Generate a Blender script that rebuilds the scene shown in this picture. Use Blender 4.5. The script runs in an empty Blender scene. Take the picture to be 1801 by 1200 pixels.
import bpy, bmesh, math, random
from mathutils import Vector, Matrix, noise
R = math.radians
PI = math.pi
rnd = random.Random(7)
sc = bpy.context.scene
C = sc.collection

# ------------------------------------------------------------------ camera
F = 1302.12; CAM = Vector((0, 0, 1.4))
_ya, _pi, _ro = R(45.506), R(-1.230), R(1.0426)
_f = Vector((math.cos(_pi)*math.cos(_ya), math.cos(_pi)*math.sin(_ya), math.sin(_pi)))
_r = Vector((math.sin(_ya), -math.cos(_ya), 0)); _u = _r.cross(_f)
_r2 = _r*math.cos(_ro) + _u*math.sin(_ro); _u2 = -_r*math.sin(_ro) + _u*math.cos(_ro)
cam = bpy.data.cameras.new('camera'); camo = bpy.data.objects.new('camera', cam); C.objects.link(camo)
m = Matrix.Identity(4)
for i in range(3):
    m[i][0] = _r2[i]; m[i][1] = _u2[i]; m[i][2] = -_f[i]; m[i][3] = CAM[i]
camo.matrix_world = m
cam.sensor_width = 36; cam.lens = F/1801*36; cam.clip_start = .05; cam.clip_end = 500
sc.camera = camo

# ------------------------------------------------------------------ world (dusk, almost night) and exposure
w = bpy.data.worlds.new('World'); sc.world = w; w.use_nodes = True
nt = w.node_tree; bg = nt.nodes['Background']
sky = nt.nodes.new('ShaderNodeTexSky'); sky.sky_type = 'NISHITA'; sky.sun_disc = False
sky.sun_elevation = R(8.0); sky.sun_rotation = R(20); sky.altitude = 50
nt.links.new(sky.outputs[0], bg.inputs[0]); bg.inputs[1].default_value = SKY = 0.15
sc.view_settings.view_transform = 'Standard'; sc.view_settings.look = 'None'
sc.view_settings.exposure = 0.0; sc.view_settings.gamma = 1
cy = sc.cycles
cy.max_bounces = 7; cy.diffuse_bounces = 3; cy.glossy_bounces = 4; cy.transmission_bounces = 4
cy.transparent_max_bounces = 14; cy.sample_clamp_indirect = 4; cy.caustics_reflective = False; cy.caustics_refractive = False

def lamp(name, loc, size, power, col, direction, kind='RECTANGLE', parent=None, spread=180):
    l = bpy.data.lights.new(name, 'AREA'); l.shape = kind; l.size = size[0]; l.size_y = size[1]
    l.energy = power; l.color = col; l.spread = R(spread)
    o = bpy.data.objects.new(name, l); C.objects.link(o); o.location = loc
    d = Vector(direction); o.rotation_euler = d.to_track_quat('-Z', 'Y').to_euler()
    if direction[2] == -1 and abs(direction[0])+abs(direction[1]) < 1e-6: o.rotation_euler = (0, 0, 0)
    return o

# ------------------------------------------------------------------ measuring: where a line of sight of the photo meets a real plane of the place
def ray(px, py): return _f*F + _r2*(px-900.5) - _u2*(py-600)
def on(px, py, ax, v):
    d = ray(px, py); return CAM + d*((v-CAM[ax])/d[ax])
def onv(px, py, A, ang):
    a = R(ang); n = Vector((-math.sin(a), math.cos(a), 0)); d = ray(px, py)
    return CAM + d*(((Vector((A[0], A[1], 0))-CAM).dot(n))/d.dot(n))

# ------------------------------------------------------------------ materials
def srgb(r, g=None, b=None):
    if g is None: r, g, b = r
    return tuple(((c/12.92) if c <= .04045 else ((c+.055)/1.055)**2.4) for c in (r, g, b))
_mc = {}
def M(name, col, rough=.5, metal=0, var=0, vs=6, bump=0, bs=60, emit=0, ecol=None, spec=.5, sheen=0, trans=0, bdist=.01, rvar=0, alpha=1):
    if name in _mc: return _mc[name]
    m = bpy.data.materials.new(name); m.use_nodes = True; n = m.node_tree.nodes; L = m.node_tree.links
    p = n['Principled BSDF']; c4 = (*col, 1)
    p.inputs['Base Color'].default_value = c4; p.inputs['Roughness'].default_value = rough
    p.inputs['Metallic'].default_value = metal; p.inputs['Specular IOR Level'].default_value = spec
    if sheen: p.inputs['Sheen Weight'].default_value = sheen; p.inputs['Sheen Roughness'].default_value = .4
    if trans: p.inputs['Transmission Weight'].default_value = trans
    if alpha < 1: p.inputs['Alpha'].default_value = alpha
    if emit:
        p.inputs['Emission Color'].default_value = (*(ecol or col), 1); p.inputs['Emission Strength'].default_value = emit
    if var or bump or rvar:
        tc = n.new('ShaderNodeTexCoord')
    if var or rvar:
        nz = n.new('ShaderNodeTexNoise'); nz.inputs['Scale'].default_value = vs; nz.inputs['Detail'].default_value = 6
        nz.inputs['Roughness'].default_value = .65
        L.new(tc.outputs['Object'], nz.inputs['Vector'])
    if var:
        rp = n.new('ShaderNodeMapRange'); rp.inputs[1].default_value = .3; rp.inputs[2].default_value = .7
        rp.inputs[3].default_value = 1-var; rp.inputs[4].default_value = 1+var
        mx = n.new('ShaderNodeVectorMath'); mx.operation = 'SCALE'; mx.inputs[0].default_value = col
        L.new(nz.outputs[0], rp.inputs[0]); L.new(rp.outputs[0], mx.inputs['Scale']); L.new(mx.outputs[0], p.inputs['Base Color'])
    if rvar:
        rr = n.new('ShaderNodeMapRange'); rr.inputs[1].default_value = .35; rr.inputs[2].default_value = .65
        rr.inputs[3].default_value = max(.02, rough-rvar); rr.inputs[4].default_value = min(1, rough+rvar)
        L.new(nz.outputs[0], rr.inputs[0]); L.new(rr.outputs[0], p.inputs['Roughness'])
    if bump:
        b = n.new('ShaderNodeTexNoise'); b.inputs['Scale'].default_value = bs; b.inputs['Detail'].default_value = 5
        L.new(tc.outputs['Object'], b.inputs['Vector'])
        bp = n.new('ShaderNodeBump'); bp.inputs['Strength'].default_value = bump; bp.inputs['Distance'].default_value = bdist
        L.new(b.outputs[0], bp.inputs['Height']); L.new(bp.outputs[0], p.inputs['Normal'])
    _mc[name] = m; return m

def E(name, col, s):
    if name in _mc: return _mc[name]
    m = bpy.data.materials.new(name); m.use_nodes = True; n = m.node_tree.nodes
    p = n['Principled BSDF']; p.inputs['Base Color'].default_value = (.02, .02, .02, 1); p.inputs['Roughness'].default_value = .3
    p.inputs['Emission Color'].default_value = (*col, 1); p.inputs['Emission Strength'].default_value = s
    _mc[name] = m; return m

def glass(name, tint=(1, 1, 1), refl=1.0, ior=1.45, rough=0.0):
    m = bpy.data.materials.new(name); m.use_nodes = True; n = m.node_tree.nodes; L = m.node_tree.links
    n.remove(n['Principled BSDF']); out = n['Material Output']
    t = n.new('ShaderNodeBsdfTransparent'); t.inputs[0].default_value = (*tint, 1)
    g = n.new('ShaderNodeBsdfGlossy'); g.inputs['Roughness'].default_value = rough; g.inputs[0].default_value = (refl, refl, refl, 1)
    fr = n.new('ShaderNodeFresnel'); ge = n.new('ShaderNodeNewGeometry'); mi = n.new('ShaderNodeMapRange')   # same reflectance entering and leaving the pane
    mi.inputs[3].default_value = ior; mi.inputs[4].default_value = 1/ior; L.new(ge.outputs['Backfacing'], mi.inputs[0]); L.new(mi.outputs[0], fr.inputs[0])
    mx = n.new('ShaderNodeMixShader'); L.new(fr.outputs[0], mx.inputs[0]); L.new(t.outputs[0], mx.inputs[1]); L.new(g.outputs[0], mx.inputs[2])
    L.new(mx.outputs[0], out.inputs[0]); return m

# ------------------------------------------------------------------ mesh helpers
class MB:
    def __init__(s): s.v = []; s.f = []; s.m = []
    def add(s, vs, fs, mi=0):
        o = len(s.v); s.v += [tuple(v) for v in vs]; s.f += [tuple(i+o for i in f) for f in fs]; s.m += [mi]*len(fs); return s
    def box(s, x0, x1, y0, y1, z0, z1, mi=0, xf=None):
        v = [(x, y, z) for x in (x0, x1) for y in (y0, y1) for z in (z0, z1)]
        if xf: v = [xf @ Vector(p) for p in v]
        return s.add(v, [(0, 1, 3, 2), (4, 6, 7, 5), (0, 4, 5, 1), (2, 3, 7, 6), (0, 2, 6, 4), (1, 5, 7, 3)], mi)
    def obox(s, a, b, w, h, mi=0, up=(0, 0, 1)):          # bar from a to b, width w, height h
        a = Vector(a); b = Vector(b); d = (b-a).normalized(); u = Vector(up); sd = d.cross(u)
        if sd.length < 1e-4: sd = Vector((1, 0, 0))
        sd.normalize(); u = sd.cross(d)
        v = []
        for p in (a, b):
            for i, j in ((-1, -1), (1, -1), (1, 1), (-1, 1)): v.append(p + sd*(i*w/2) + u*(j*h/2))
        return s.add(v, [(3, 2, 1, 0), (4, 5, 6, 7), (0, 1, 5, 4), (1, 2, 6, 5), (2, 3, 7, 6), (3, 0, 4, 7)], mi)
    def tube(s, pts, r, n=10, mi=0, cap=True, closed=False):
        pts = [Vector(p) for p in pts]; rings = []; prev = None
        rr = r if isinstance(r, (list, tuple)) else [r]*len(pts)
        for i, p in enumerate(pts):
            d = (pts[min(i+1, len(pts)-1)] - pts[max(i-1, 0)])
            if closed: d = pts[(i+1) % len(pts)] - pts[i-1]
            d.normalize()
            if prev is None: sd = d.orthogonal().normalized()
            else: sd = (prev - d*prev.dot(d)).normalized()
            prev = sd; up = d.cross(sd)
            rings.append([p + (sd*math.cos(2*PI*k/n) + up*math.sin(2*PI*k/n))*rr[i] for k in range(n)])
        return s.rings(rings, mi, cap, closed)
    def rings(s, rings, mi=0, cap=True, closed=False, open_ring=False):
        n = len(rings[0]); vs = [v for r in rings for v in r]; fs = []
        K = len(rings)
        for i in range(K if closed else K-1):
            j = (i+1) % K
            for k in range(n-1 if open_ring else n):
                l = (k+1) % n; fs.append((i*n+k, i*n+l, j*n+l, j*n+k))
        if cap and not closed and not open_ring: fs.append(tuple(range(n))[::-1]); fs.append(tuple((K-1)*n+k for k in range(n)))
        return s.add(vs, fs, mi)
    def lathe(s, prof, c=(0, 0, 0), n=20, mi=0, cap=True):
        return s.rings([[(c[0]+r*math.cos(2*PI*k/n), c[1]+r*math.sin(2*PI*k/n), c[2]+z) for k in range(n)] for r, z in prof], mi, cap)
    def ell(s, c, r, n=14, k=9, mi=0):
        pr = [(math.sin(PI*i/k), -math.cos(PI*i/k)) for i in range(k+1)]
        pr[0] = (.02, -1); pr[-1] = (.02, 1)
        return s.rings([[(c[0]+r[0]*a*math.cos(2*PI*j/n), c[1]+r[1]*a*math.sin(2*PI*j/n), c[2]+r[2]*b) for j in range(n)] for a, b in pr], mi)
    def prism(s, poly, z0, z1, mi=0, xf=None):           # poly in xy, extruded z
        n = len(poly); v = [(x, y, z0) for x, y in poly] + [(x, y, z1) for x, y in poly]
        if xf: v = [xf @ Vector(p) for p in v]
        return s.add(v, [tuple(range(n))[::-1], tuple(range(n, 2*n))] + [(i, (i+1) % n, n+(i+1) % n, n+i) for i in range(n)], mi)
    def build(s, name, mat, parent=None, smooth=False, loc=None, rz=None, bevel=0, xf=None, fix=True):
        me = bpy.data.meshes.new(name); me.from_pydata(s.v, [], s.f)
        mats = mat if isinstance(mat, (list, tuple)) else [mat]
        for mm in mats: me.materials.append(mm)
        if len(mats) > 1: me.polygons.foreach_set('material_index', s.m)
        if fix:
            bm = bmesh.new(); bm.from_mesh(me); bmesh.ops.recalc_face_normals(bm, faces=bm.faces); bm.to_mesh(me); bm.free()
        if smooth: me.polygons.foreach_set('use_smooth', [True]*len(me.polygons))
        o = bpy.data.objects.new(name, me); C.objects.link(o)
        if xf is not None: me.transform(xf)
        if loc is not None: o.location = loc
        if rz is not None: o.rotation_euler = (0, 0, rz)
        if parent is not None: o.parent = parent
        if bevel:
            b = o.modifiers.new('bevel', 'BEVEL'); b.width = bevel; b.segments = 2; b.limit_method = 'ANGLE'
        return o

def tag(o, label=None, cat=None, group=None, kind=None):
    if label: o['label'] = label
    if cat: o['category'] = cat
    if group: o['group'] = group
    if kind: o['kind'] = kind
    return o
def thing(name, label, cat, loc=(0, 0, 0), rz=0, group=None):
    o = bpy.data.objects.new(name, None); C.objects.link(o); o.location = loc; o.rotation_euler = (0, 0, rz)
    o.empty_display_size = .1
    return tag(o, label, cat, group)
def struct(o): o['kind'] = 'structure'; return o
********
Written exercise
Output exactly the leading lines of the data, up to and including the line marked by "C = sc.collection".

Full output
Generate a Blender script that rebuilds the scene shown in this picture. Use Blender 4.5. The script runs in an empty Blender scene. Take the picture to be 1801 by 1200 pixels.
import bpy, bmesh, math, random
from mathutils import Vector, Matrix, noise
R = math.radians
PI = math.pi
rnd = random.Random(7)
sc = bpy.context.scene
C = sc.collection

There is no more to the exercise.